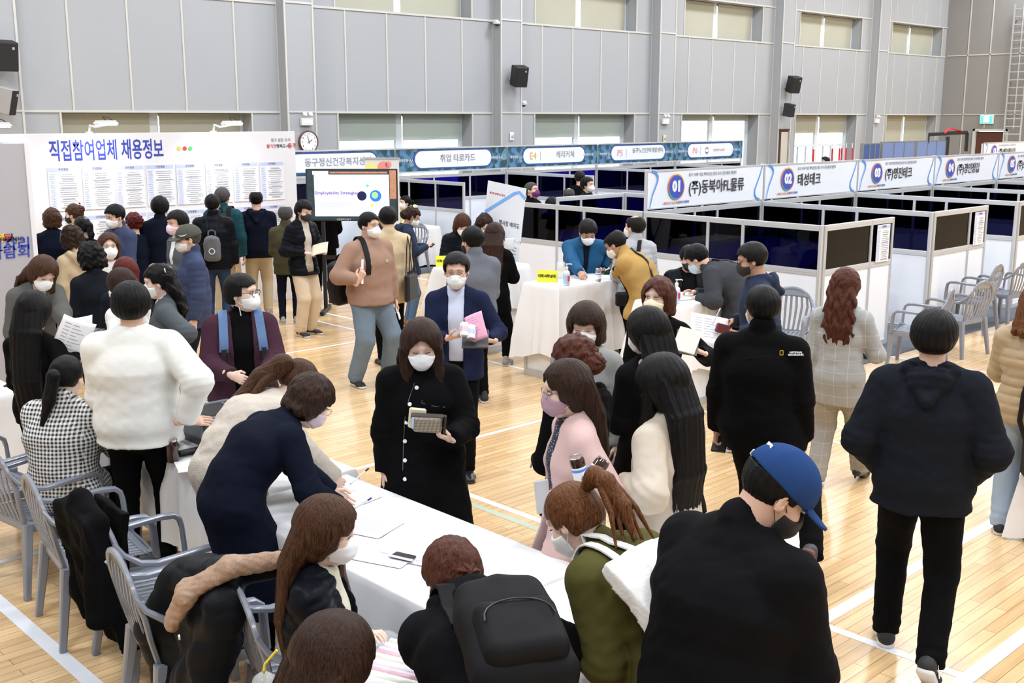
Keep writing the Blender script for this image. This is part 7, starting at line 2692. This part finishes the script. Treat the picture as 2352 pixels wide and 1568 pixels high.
MB().box((0, 0, 0), (.11, .03, .075), Rz(YAW - 1.3) @ Ry(.3), .006).build('cover', mat('dark_red_leather', (.12, .02, .025), .4), t)
MB().box((.0, .018, .0), (.10, .008, .065), Rz(YAW - 1.3) @ Ry(.3), .002).build('cards', ALU, t)
g = P['creammask']
t = thing('booklet', 'grey brown booklet held open by the woman in the cream mask', 'booklet', tuple(at_depth(1578, 782, g.depth - .22)), 0)
M_ = dir_mat(UPZ * .8 - HF * .55, RG)
MB().box((0, 0, 0), (.15, .22, .012), M_ @ Rz(1.2), .002).build('pages', mat('cream_pages', (.62, .57, .48), .7), t)
MB().box((.0, .0, -.012), (.15, .22, .008), M_ @ Rz(1.35), .002).build('cover', mat('dark_cover', (.08, .08, .08), .4), t)
g = P['phonew']
t = thing('phone', 'dark phone in the hands of the curly haired woman', 'phone', tuple(wpos(g, 'r', (.1, 0, -.02))), 0, 'phones')
MB().box((0, 0, 0), (.075, .15, .01), Rz(g.th) @ Ry(-.6), .004).build('case', BLACKP, t)
g = P['patch']
t = thing('phone_wallet', 'black phone wallet in the left hand of the man in the black fleece', 'phone', tuple(wpos(g, 'l', (.09, 0, -.03))), 0, 'phones')
MB().box((0, 0, 0), (.02, .09, .15), Rz(g.th) @ Ry(.9), .004).box((.012, 0, 0), (.003, .08, .12), Rz(g.th) @ Ry(.9)).build('case', BLACKP, t)
sheet('rolled white papers in the right hand of the man in the black fleece', wpos(g, 'r', (.12, 0, -.03)), HF * .5 + RG * .3, UPZ + RG * .25, .06, .24, PAPER, curl=.02)
g = P['brown']
sheet('folded white paper in the lowered hand of the man in the cocoa sweatshirt', wpos(g, 'l', (.12, 0, -.02)), HF, UPZ - RG * .4, .08, .17, PAPER, curl=.02)
g = P['check']
t = thing('phone', 'black phone in the raised hand of the woman in the checked suit', 'phone', tuple(wpos(g, 'r', (.08, 0, -.02))), 0, 'phones')
MB().box((0, 0, .02), (.02, .05, .13), Rz(g.th), .004).build('case', BLACKP, t)
g = P['pink']
t = thing('phone', 'phone in a pale case held low by the woman in the pink coat', 'phone', tuple(at_depth(1246, 1140, g.depth - .05)), 0, 'phones')
MB().box((0, 0, 0), (.012, .075, .15), Rz(YAW + .5) @ Ry(.2), .005).build('case', mat('pale_grey_case', (.5, .5, .52), .3), t)

COLA = mat('cola_brown_plastic', (.035, .010, .006), .12, coat=.5)
CANM = mat('can_lid_metal', (.6, .6, .62), .25, metal=.9)
BLABEL = mat('blue_label_print', (.08, .28, .72), .5)


def canned(label, pos, M_, r_=.033, h=.13, kind='coffee', group='canned drinks'):
    t = thing('canned_drink', label, 'drink', pos, 0, group)
    MB().lathe([(r_ * .85, -h / 2), (r_, -h / 2 + .01), (r_, h / 2 - .02), (r_ * .85, h / 2 - .004)], (0, 0, 0), 20, M_).build('bottle', COLA if kind == 'coffee' else CANM, t, smooth=True)
    MB().lathe([(r_ * .87, h / 2 - .006), (r_ * .9, h / 2), (r_ * .8, h / 2 - .001)], (0, 0, 0), 20, M_).build('lid', CANM, t, smooth=True)
    MB().lathe([(r_ * 1.01, -h / 2 + .02), (r_ * 1.012, h / 2 - .045)], (0, 0, 0), 20, M_).build('paper_label', PAPER, t, smooth=True)
    MB().lathe([(r_ * 1.02, -.0), (r_ * 1.02, .012)], (0, 0, 0), 20, M_).build('label_band', BLABEL, t, smooth=True)
    return t


dt = P['trench'].depth
canned('clear canned coffee with white label, left of the two held up together', tuple(at_depth(1331, 1080, dt - .24)), Rz(YAW) @ Rx(-.25))
canned('clear canned coffee with white label, tilted right against the other', tuple(at_depth(1368, 1082, dt - .26)), Rz(YAW) @ Rx(.65) @ Ry(.2))
canned('white capped can held by the woman in the grey blazer', tuple(wpos(P['pearl'], 'l', (.08, 0, -.05))), Rz(YAW) @ Rx(1.1) @ Ry(-.5), .03, .12, 'can')
canned('silver topped can in the hand of the man in the blue cap', tuple(at_depth(1888, 1532, P['cap'].depth - .1)), Rz(YAW) @ Ry(.25), .033, .12, 'can')

# puffer jacket over the arm of the woman in the grey olive coat
g = P['greyw']
t = thing('folded_jacket', 'black quilted jacket carried over the arm of the woman in the grey olive coat', 'jacket', tuple(at_depth(205, 765, g.depth - .3)), YAW - PI / 2)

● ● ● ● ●

Exercise
Retype everything in the material word for word, minus pictures.

The solution
Keep writing the Blender script for this image. This is part 7, starting at line 2692. This part finishes the script. Treat the picture as 2352 pixels wide and 1568 pixels high.
MB().box((0, 0, 0), (.11, .03, .075), Rz(YAW - 1.3) @ Ry(.3), .006).build('cover', mat('dark_red_leather', (.12, .02, .025), .4), t)
MB().box((.0, .018, .0), (.10, .008, .065), Rz(YAW - 1.3) @ Ry(.3), .002).build('cards', ALU, t)
g = P['creammask']
t = thing('booklet', 'grey brown booklet held open by the woman in the cream mask', 'booklet', tuple(at_depth(1578, 782, g.depth - .22)), 0)
M_ = dir_mat(UPZ * .8 - HF * .55, RG)
MB().box((0, 0, 0), (.15, .22, .012), M_ @ Rz(1.2), .002).build('pages', mat('cream_pages', (.62, .57, .48), .7), t)
MB().box((.0, .0, -.012), (.15, .22, .008), M_ @ Rz(1.35), .002).build('cover', mat('dark_cover', (.08, .08, .08), .4), t)
g = P['phonew']
t = thing('phone', 'dark phone in the hands of the curly haired woman', 'phone', tuple(wpos(g, 'r', (.1, 0, -.02))), 0, 'phones')
MB().box((0, 0, 0), (.075, .15, .01), Rz(g.th) @ Ry(-.6), .004).build('case', BLACKP, t)
g = P['patch']
t = thing('phone_wallet', 'black phone wallet in the left hand of the man in the black fleece', 'phone', tuple(wpos(g, 'l', (.09, 0, -.03))), 0, 'phones')
MB().box((0, 0, 0), (.02, .09, .15), Rz(g.th) @ Ry(.9), .004).box((.012, 0, 0), (.003, .08, .12), Rz(g.th) @ Ry(.9)).build('case', BLACKP, t)
sheet('rolled white papers in the right hand of the man in the black fleece', wpos(g, 'r', (.12, 0, -.03)), HF * .5 + RG * .3, UPZ + RG * .25, .06, .24, PAPER, curl=.02)
g = P['brown']
sheet('folded white paper in the lowered hand of the man in the cocoa sweatshirt', wpos(g, 'l', (.12, 0, -.02)), HF, UPZ - RG * .4, .08, .17, PAPER, curl=.02)
g = P['check']
t = thing('phone', 'black phone in the raised hand of the woman in the checked suit', 'phone', tuple(wpos(g, 'r', (.08, 0, -.02))), 0, 'phones')
MB().box((0, 0, .02), (.02, .05, .13), Rz(g.th), .004).build('case', BLACKP, t)
g = P['pink']
t = thing('phone', 'phone in a pale case held low by the woman in the pink coat', 'phone', tuple(at_depth(1246, 1140, g.depth - .05)), 0, 'phones')
MB().box((0, 0, 0), (.012, .075, .15), Rz(YAW + .5) @ Ry(.2), .005).build('case', mat('pale_grey_case', (.5, .5, .52), .3), t)

COLA = mat('cola_brown_plastic', (.035, .010, .006), .12, coat=.5)
CANM = mat('can_lid_metal', (.6, .6, .62), .25, metal=.9)
BLABEL = mat('blue_label_print', (.08, .28, .72), .5)


def canned(label, pos, M_, r_=.033, h=.13, kind='coffee', group='canned drinks'):
    t = thing('canned_drink', label, 'drink', pos, 0, group)
    MB().lathe([(r_ * .85, -h / 2), (r_, -h / 2 + .01), (r_, h / 2 - .02), (r_ * .85, h / 2 - .004)], (0, 0, 0), 20, M_).build('bottle', COLA if kind == 'coffee' else CANM, t, smooth=True)
    MB().lathe([(r_ * .87, h / 2 - .006), (r_ * .9, h / 2), (r_ * .8, h / 2 - .001)], (0, 0, 0), 20, M_).build('lid', CANM, t, smooth=True)
    MB().lathe([(r_ * 1.01, -h / 2 + .02), (r_ * 1.012, h / 2 - .045)], (0, 0, 0), 20, M_).build('paper_label', PAPER, t, smooth=True)
    MB().lathe([(r_ * 1.02, -.0), (r_ * 1.02, .012)], (0, 0, 0), 20, M_).build('label_band', BLABEL, t, smooth=True)
    return t


dt = P['trench'].depth
canned('clear canned coffee with white label, left of the two held up together', tuple(at_depth(1331, 1080, dt - .24)), Rz(YAW) @ Rx(-.25))
canned('clear canned coffee with white label, tilted right against the other', tuple(at_depth(1368, 1082, dt - .26)), Rz(YAW) @ Rx(.65) @ Ry(.2))
canned('white capped can held by the woman in the grey blazer', tuple(wpos(P['pearl'], 'l', (.08, 0, -.05))), Rz(YAW) @ Rx(1.1) @ Ry(-.5), .03, .12, 'can')
canned('silver topped can in the hand of the man in the blue cap', tuple(at_depth(1888, 1532, P['cap'].depth - .1)), Rz(YAW) @ Ry(.25), .033, .12, 'can')

# puffer jacket over the arm of the woman in the grey olive coat
g = P['greyw']
t = thing('folded_jacket', 'black quilted jacket carried over the arm of the woman in the grey olive coat', 'jacket', tuple(at_depth(205, 765, g.depth - .3)), YAW - PI / 2)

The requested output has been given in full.